**Problem to solve**:
Word for word, restate every line of the listing that follows.

**Information supplied**:
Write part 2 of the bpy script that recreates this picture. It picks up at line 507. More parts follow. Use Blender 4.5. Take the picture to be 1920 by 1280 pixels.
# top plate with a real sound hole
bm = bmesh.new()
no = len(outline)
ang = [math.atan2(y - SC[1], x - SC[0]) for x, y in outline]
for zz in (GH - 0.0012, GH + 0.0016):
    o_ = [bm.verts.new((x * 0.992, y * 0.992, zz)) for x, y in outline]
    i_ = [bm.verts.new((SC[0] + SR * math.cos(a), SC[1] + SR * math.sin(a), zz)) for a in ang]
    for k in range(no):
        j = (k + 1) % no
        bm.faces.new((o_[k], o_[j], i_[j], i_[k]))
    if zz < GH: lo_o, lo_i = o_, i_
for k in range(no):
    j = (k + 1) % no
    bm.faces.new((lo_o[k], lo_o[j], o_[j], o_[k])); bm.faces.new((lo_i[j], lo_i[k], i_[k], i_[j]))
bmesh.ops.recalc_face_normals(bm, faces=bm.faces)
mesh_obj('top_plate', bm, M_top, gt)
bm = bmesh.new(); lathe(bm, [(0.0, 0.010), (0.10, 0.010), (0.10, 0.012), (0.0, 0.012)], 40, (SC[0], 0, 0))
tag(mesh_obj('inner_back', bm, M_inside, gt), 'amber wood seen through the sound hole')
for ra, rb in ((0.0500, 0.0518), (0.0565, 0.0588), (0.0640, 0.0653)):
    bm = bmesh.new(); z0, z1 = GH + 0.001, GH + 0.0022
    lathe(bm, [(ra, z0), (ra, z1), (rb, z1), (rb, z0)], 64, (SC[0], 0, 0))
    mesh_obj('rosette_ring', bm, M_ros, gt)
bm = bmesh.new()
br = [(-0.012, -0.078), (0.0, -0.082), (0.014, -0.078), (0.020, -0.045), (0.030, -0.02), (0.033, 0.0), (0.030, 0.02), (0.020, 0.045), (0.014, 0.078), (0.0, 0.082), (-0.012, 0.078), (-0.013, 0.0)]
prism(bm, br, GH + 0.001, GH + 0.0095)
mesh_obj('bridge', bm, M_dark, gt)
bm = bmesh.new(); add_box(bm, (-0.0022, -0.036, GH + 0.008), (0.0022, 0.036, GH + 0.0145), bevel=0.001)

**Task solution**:
Write part 2 of the bpy script that recreates this picture. It picks up at line 507. More parts follow. Use Blender 4.5. Take the picture to be 1920 by 1280 pixels.
# top plate with a real sound hole
bm = bmesh.new()
no = len(outline)
ang = [math.atan2(y - SC[1], x - SC[0]) for x, y in outline]
for zz in (GH - 0.0012, GH + 0.0016):
    o_ = [bm.verts.new((x * 0.992, y * 0.992, zz)) for x, y in outline]
    i_ = [bm.verts.new((SC[0] + SR * math.cos(a), SC[1] + SR * math.sin(a), zz)) for a in ang]
    for k in range(no):
        j = (k + 1) % no
        bm.faces.new((o_[k], o_[j], i_[j], i_[k]))
    if zz < GH: lo_o, lo_i = o_, i_
for k in range(no):
    j = (k + 1) % no
    bm.faces.new((lo_o[k], lo_o[j], o_[j], o_[k])); bm.faces.new((lo_i[j], lo_i[k], i_[k], i_[j]))
bmesh.ops.recalc_face_normals(bm, faces=bm.faces)
mesh_obj('top_plate', bm, M_top, gt)
bm = bmesh.new(); lathe(bm, [(0.0, 0.010), (0.10, 0.010), (0.10, 0.012), (0.0, 0.012)], 40, (SC[0], 0, 0))
tag(mesh_obj('inner_back', bm, M_inside, gt), 'amber wood seen through the sound hole')
for ra, rb in ((0.0500, 0.0518), (0.0565, 0.0588), (0.0640, 0.0653)):
    bm = bmesh.new(); z0, z1 = GH + 0.001, GH + 0.0022
    lathe(bm, [(ra, z0), (ra, z1), (rb, z1), (rb, z0)], 64, (SC[0], 0, 0))
    mesh_obj('rosette_ring', bm, M_ros, gt)
bm = bmesh.new()
br = [(-0.012, -0.078), (0.0, -0.082), (0.014, -0.078), (0.020, -0.045), (0.030, -0.02), (0.033, 0.0), (0.030, 0.02), (0.020, 0.045), (0.014, 0.078), (0.0, 0.082), (-0.012, 0.078), (-0.013, 0.0)]
prism(bm, br, GH + 0.001, GH + 0.0095)
mesh_obj('bridge', bm, M_dark, gt)
bm = bmesh.new(); add_box(bm, (-0.0022, -0.036, GH + 0.008), (0.0022, 0.036, GH + 0.0145), bevel=0.001)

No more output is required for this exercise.